I love the beach. I spent a lot of time there growing up and in my early adulthood. I am fascinated with edges of things. The equator. The Southern US border. The tide line where the water meets the sand. At the tide line in the north there is usually a line of dead seaweed, kelp, broken shells, and other ocean detritus. It’s sort of an ocean version of the trash line except it’s natural and organic. It’s a great visual to show where the tide had been.

EPrata photo

You know what else makes me sad? Hell.

I think of all the piled up trash and the seaweed languishing there above the tide line and I envision those as flesh. All that wasted flesh that did not honor God. All that wasted flesh that Jesus disposes of in hell. I can’t imagine the piles of people in the gaping maw of hell. The Flood, all peoples on earth except Noah and his family cast into hell, the billions of people since all waste.

The worst waste is the people who did not honor God. Gentiles, AKA Pagans, do not honor God. They cannot. They are corrupt through and through with sin and God hates sin.

It seemed like the Electrolux was going to last forever, but it eventually died. Boy did my husband ever get his money’s worth out of that thing! Almost 50 years of life. But eventually it gasped its last and it went to the landfill where all the other waste went. No matter how permanent the vacuum cleaner seemed, no matter how well made it was, it eventually ran out of days for its life span.

Hell is real. It is a place where people who have denied Christ, sinned, loved the world will be cast to endure active, conscious punishment forever. Cast, thrown, like when you throw a used tissue into the trash. You don’t place it there, you throw it. You’re hurled without a second thought. That is how the people who did not repent will be thrown into the lake of fire which burns for all eternity.

And if anyone’s name was not found written in the book of life, he was thrown into the lake of fire. (Revelation 20:15)

This is weighty! This is huge! This requires some thought!

Hell is not a pleasant topic, but it is real and there are already billions of people dwelling there. My father died at the scene of a car crash in 2014. I am 99.999% sure he was outside of Christ. He was a rabid atheist for all his life, so… The concept of hell became personal to me on that date. Looking out over a beach and seeing the piles of dead seaweed reminds me of all the wasted flesh in hell, groaning and gnashing teeth, fists up against God and tormented forever. Jonathan Edwards said in his famous sermon Sinners in the Hands of an Angry God,

‘Tis everlasting Wrath.

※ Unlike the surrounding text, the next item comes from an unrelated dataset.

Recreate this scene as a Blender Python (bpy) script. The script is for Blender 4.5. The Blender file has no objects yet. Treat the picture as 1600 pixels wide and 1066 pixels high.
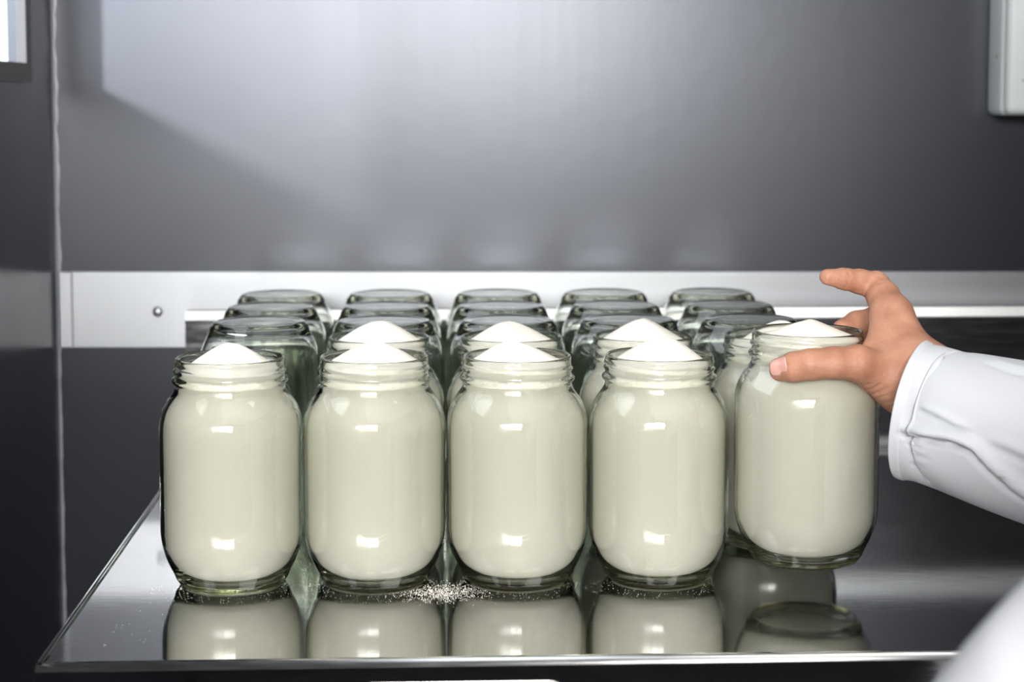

It would be dreadful to suffer this Fierceness and Wrath of Almighty God one Moment; but you must suffer it to all Eternity: there will be no End to this exquisite horrible Misery: When you look forward, you shall see a long Forever, a boundless Duration before you, which will swallow up your Thoughts, and amaze your Soul; and you will absolutely despair of ever having any Deliverance, any End, any Mitigation, any Rest at all; you will know certainly that you must wear out long Ages, Millions of Millions of Ages, in wrestling and conflicting with this almighty merciless Vengeance; and then when you have so done, when so many Ages have actually been spent by you in this Manner, you will know that all is but a Point to what remains. So that our Punishment will indeed be infinite. Oh who can express what the State of a Soul in such Circumstances is! All that we can possibly say about it, gives but a very feeble faint Representation of it; ’tis inexpressible and inconceivable: for who knows the Power of God’s Anger?

Sheol, the barren womb, land never satisfied with water, and fire that never says, ‘Enough!’ (Proverbs 30:16)

No matter how long we live and however permanent things seem, they’re not. Whether you dispose of items as soon as the next pretty, shiny things come along or whether you keep it as long as possible, eventually things get thrown out. There is waste no matter how much we recycle. Of bodies, of human flesh that dies, that is the one thing that lasts FOREVER. The question is, where will you spend it?